Exactly. Desire + action. And Charlie died before the action took place. So he didn’t convert.
Yes, and we say, quite simply, that he was lost ... despite some hypothetical possibility that in some last instant of consciousness he was given a choice and converted, since ...
1) the presumption is tantamount to moral certainty, and I don't go around all day saying that I merely presume that I'm validly baptized (since I don't have absolute proof). Now I COULD find out some day, God forbid, that the priest botched my Baptism, and similarly we COULD find out that Kirk was somehow saved (assuming for the sake of argument that he's even dead), but that does not mean we prevaricate and hem-haw about his condition because ...
2) the constant hem-haw about possible extraordinary exceptions leads almost immediately to making the exceptions less and less extraordinary and more and more ordinary, which then quickly leads to a complete erosion of faith in EENS dogma and religious indifferentism ... which is precisely why Pope Gregory XVI denounced the bishop who requested (private) prayer for a departed Protestant
We say, very simply, that (if he's dead) Kirk was lost, since he died outside the Church. No ifs, ands, or buts. Period. If we're wrong ... then we're wrong, just as if I'm wrong about my being validly baptized, then I'm wrong. But in the meantime I don't wonder at every Mass I attend whether either I or the priest offering the Mass was validly baptized. I operate on that moral certainty of presumption as if it were fact, plain and simple.
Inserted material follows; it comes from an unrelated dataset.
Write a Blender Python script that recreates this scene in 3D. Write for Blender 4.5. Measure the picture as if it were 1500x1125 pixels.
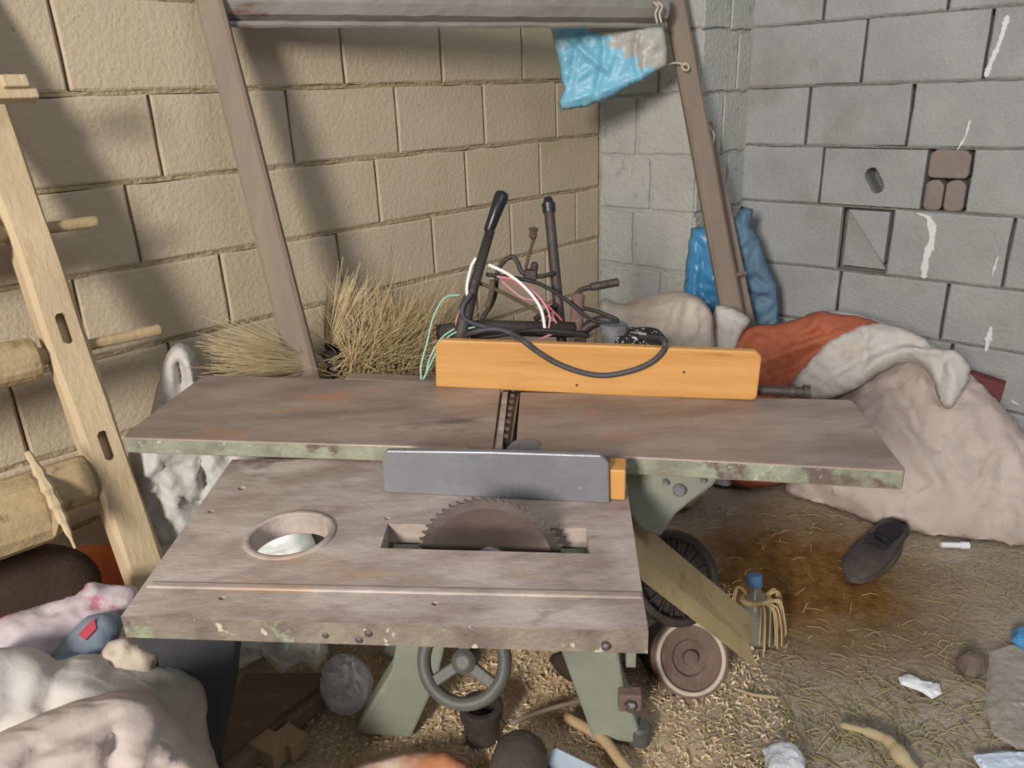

Finally, as I said about the postive doubt regarding NO Ordinations (which I consider rather more than just mere positive doubt), what are the consequences of being wrong.
1) if I say Kirk is lost and don't pray for him, the consequences is that Kirk spends more time in Purgatory than he might otherwise have, except of course, there's no guarantee that our prayers for Poor Souls are applied anyway. And of course God can always apply general prayers for Poor Souls to any that He so chooses. Worst case, extra Purgatory time would be fitting for him since he spent his entire life (minus one second) outside the Church (and defending genocide, blaspheming Our Lady etc. etc). So because, what?, Kirk became rich and famous, he somehow deserves a flood of prayers from Catholics, while a poor old lady or old man who has few friends, gets 3 people at her funeral and nobody praying for the repose of her soul? Utter nonsense.
2) if you say Kirk could have been saved, the consequence is the erosion of faith in EENS dogma, and religious indifferentism (per Pope Gregory XVI)
Very simple answer here.
95% of those who say they are praying for Kirk don't even actually do so, except maybe for 5 seconds ... but are just virtue signalling and using it as a substitute for being "nithe", where I want to make his departed relatives "feel good" and to "console" them. OK, great, but if these relatives are outside the Church ... then it would be charity to make them FEEL BAD. Feeling good about Kirk's chances simply confirms them in their complacency that they can be saved without conversion. But if they heard a unanimous chorus from Catholics that Kirk's chances were slim to none, that might actually goad their conscience to at least consider cooperating with some actual graces toward their own conversion and salvation.
It's analogous to the Bogus Ordo "white ѕυιcιdє" funerals. I was about 10 when I served the funeral of a ѕυιcιdє, where the priest announced from the pulpit that the ѕυιcιdє was "in a better place now". So, what if I, the altar boy, had grown up to face some extreme adversity, and decided that I too wished to flee this life to that "better place" promised by the heretical presider? Oh, well, the presider was "nithe" to that ѕυιcιdє's family, but do we know how many people may have been LOST eternally due to his actions and words? I'm sure that many have by the combined attitude of the Conciliar Church. I've had people tell me that they would have committed ѕυιcιdє except that they realized that it would not end their suffering but make it much worse, for all eternity. So, then who was REALLY charitable, the person that took it on the chin for being "mean" ... and yet may have saved souls, or the "nithe" one who maybe made someone "feeeel" good, but cost souls their eternal salvation.
Snap out of this, people. It's shameful to see these attitudes from Trads, the emotional virtue signalling and clinging to "nitheness" while throwing real charity under the bus ... especially on a Resistance Forum here where Bishop Williamson spent much of his preaching calling out the difference between true charity (which is always rooted in truth) and the fake "nitheness" for people's "feeewings".